* Begin *
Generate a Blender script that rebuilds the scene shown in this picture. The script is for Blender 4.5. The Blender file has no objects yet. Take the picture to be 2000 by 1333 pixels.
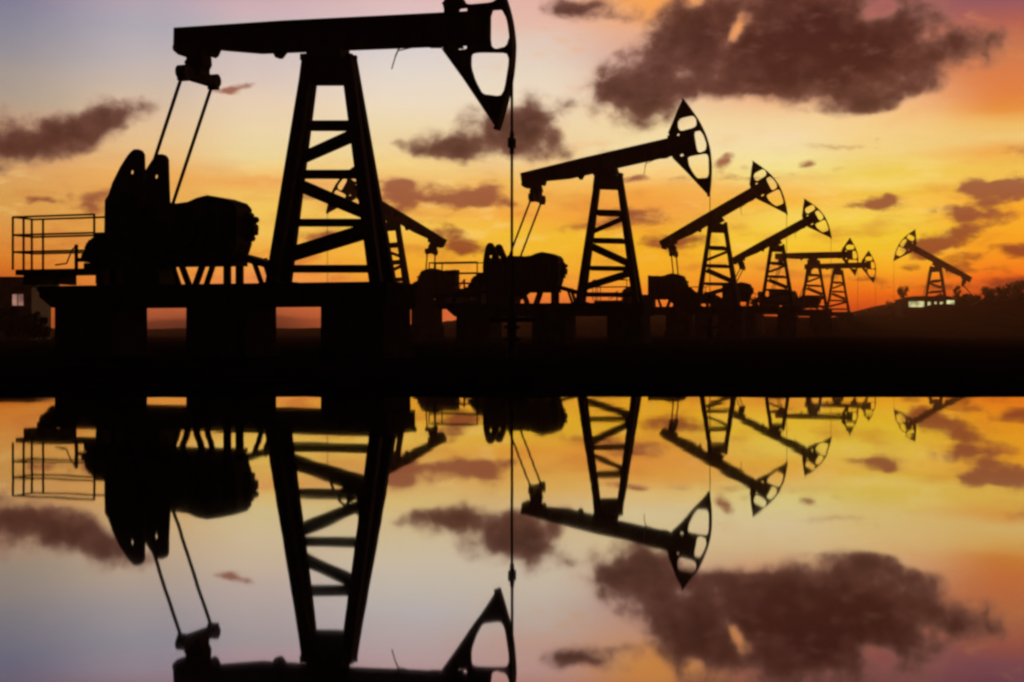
import bpy, bmesh, math, random
from mathutils import Vector, Matrix
from mathutils.geometry import tessellate_polygon
random.seed(7)
S = bpy.context.scene
COL = S.collection
PI = math.pi
R = math.radians

# ---------------------------------------------------------------- camera, exposure
F = 2778.0          # focal length in photo pixels (50 mm on 36 mm, 2000 px wide)
HY = 651.0          # row of the horizon in the photo
HCAM = 0.529        # eye height over the water
cam_d = bpy.data.cameras.new('camera')
cam_d.lens = 50.0; cam_d.sensor_width = 36.0
cam_d.shift_y = -(666.5 - HY) / 2000.0
cam_d.clip_start = 0.05; cam_d.clip_end = 5000
cam = bpy.data.objects.new('camera', cam_d)
cam.location = (0, 0, HCAM); cam.rotation_euler = (PI / 2, 0, 0)
COL.objects.link(cam); S.camera = cam
S.view_settings.view_transform = 'Standard'
S.view_settings.look = 'None'
S.view_settings.exposure = 0.0
S.view_settings.gamma = 1.0
S.cycles.filter_width = 2.7
S.cycles.use_denoising = True
S.cycles.max_bounces = 6
S.cycles.volume_bounces = 0

# ---------------------------------------------------------------- sky (world)
def lin(c):
    return tuple(((x / 255.0) / 12.92 if x <= 10 else (((x / 255.0) + 0.055) / 1.055) ** 2.4) for x in c)

W = bpy.data.worlds.new('World'); S.world = W; W.use_nodes = True
W.cycles.sampling_method = 'MANUAL'; W.cycles.sample_map_resolution = 512
NT = W.node_tree; NT.nodes.clear()
def N(t, **k):
    n = NT.nodes.new(t)
    for a, b in k.items(): setattr(n, a, b)
    return n
def LK(a, b): NT.links.new(a, b)
def sock(inp, v):
    if isinstance(v, bpy.types.NodeSocket): LK(v, inp)
    else: inp.default_value = v
def M(op, a, b=0.0, c=None, clamp=False):
    n = N('ShaderNodeMath', operation=op); n.use_clamp = clamp
    sock(n.inputs[0], a); sock(n.inputs[1], b)
    if c is not None: sock(n.inputs[2], c)
    return n.outputs[0]
def MR(v, a, b, c=0.0, d=1.0, interp='SMOOTHSTEP'):
    n = N('ShaderNodeMapRange', interpolation_type=interp); n.clamp = True
    sock(n.inputs['Value'], v)
    n.inputs['From Min'].default_value = a; n.inputs['From Max'].default_value = b
    n.inputs['To Min'].default_value = c; n.inputs['To Max'].default_value = d
    return n.outputs['Result']
def MIX(f, a, b):
    n = N('ShaderNodeMix', data_type='RGBA'); sock(n.inputs[0], f)
    for i, v in ((6, a), (7, b)):
        if isinstance(v, tuple): n.inputs[i].default_value = (*v, 1.0)
        else: LK(v, n.inputs[i])
    return n.outputs[2]
def RAMP(f, stops):
    n = N('ShaderNodeValToRGB'); cr = n.color_ramp; LK(f, n.inputs[0])
    while len(cr.elements) > 1: cr.elements.remove(cr.elements[-1])
    cr.elements[0].position = stops[0][0]; cr.elements[0].color = (*stops[0][1], 1)
    for p, c in stops[1:]:
        e = cr.elements.new(p); e.color = (*c, 1)
    return n.outputs[0]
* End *
Reproduce the material in its entirety and word for word, without the pictures.

The answer>
Generate a Blender script that rebuilds the scene shown in this picture. The script is for Blender 4.5. The Blender file has no objects yet. Take the picture to be 2000 by 1333 pixels.
import bpy, bmesh, math, random
from mathutils import Vector, Matrix
from mathutils.geometry import tessellate_polygon
random.seed(7)
S = bpy.context.scene
COL = S.collection
PI = math.pi
R = math.radians

# ---------------------------------------------------------------- camera, exposure
F = 2778.0          # focal length in photo pixels (50 mm on 36 mm, 2000 px wide)
HY = 651.0          # row of the horizon in the photo
HCAM = 0.529        # eye height over the water
cam_d = bpy.data.cameras.new('camera')
cam_d.lens = 50.0; cam_d.sensor_width = 36.0
cam_d.shift_y = -(666.5 - HY) / 2000.0
cam_d.clip_start = 0.05; cam_d.clip_end = 5000
cam = bpy.data.objects.new('camera', cam_d)
cam.location = (0, 0, HCAM); cam.rotation_euler = (PI / 2, 0, 0)
COL.objects.link(cam); S.camera = cam
S.view_settings.view_transform = 'Standard'
S.view_settings.look = 'None'
S.view_settings.exposure = 0.0
S.view_settings.gamma = 1.0
S.cycles.filter_width = 2.7
S.cycles.use_denoising = True
S.cycles.max_bounces = 6
S.cycles.volume_bounces = 0

# ---------------------------------------------------------------- sky (world)
def lin(c):
    return tuple(((x / 255.0) / 12.92 if x <= 10 else (((x / 255.0) + 0.055) / 1.055) ** 2.4) for x in c)

W = bpy.data.worlds.new('World'); S.world = W; W.use_nodes = True
W.cycles.sampling_method = 'MANUAL'; W.cycles.sample_map_resolution = 512
NT = W.node_tree; NT.nodes.clear()
def N(t, **k):
    n = NT.nodes.new(t)
    for a, b in k.items(): setattr(n, a, b)
    return n
def LK(a, b): NT.links.new(a, b)
def sock(inp, v):
    if isinstance(v, bpy.types.NodeSocket): LK(v, inp)
    else: inp.default_value = v
def M(op, a, b=0.0, c=None, clamp=False):
    n = N('ShaderNodeMath', operation=op); n.use_clamp = clamp
    sock(n.inputs[0], a); sock(n.inputs[1], b)
    if c is not None: sock(n.inputs[2], c)
    return n.outputs[0]
def MR(v, a, b, c=0.0, d=1.0, interp='SMOOTHSTEP'):
    n = N('ShaderNodeMapRange', interpolation_type=interp); n.clamp = True
    sock(n.inputs['Value'], v)
    n.inputs['From Min'].default_value = a; n.inputs['From Max'].default_value = b
    n.inputs['To Min'].default_value = c; n.inputs['To Max'].default_value = d
    return n.outputs['Result']
def MIX(f, a, b):
    n = N('ShaderNodeMix', data_type='RGBA'); sock(n.inputs[0], f)
    for i, v in ((6, a), (7, b)):
        if isinstance(v, tuple): n.inputs[i].default_value = (*v, 1.0)
        else: LK(v, n.inputs[i])
    return n.outputs[2]
def RAMP(f, stops):
    n = N('ShaderNodeValToRGB'); cr = n.color_ramp; LK(f, n.inputs[0])
    while len(cr.elements) > 1: cr.elements.remove(cr.elements[-1])
    cr.elements[0].position = stops[0][0]; cr.elements[0].color = (*stops[0][1], 1)
    for p, c in stops[1:]:
        e = cr.elements.new(p); e.color = (*c, 1)
    return n.outputs[0]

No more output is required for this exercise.